The article deals with the following solvability problem \[ F(u) = f; \quad F: H_a \to H_{a + \delta}, \quad u \in B(U,R) = B_a(U,R),\tag{1} \] where \(B_a(U,R) = \{u: \|u - U\|_a \leq R\}\), \(\delta\) is a positive constant, and the operator \(F: H_a \to H_{a+\delta}\) is continuous. It is assumed that \(A(u) = F'(u)\) exists, is an isomorphism of \(H_a\) onto \(H_{a+\delta}\) (\(c_0\|v\|_a \leq \|A(u)v\|_{a+\delta} \leq c_0'\|v\|_a\) for \(u,v \in B(U,R)\)), and satisfies the inequalities \[ \|A^{-1}(v)A(w)\|_a \leq c, \quad v, w \in B(U,R), \] \[ \|A^{-1}(u)(A(u) - A(v))\|_a \leq c\|u - v\|_a, \quad u, v \in B(U,R), \] (\(c_0, c_0', c\) are positive constants). The main result is the solvability theorem for (1) provided that \(\|f - F(U)\|_{a+\delta}\) is sufficiently small.

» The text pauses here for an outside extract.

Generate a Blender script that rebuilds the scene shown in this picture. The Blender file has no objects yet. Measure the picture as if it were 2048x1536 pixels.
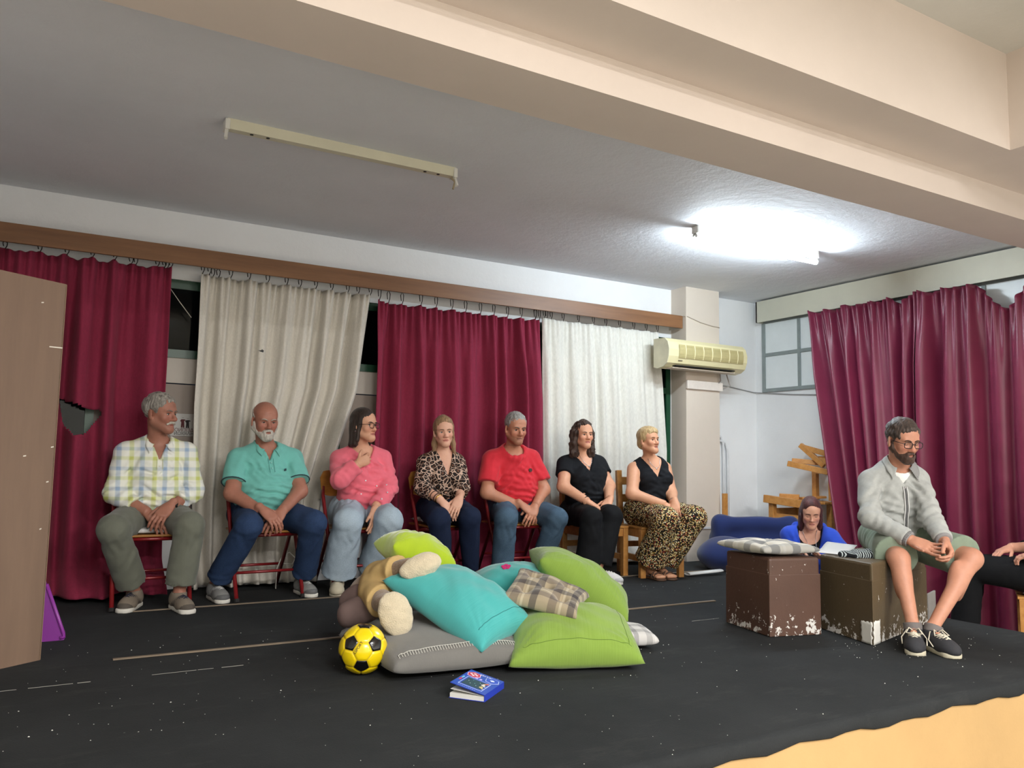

The method of the proof is based on the analysis of the Cauchy problem \[ \dot u = - [F'(u)]^{-1}(F(u) - h), \quad u(0) = u_0. \] As an illustration of this solvability result, the integral equation \[ \int_0^x u^2(s) \, ds = h(x) \] is considered.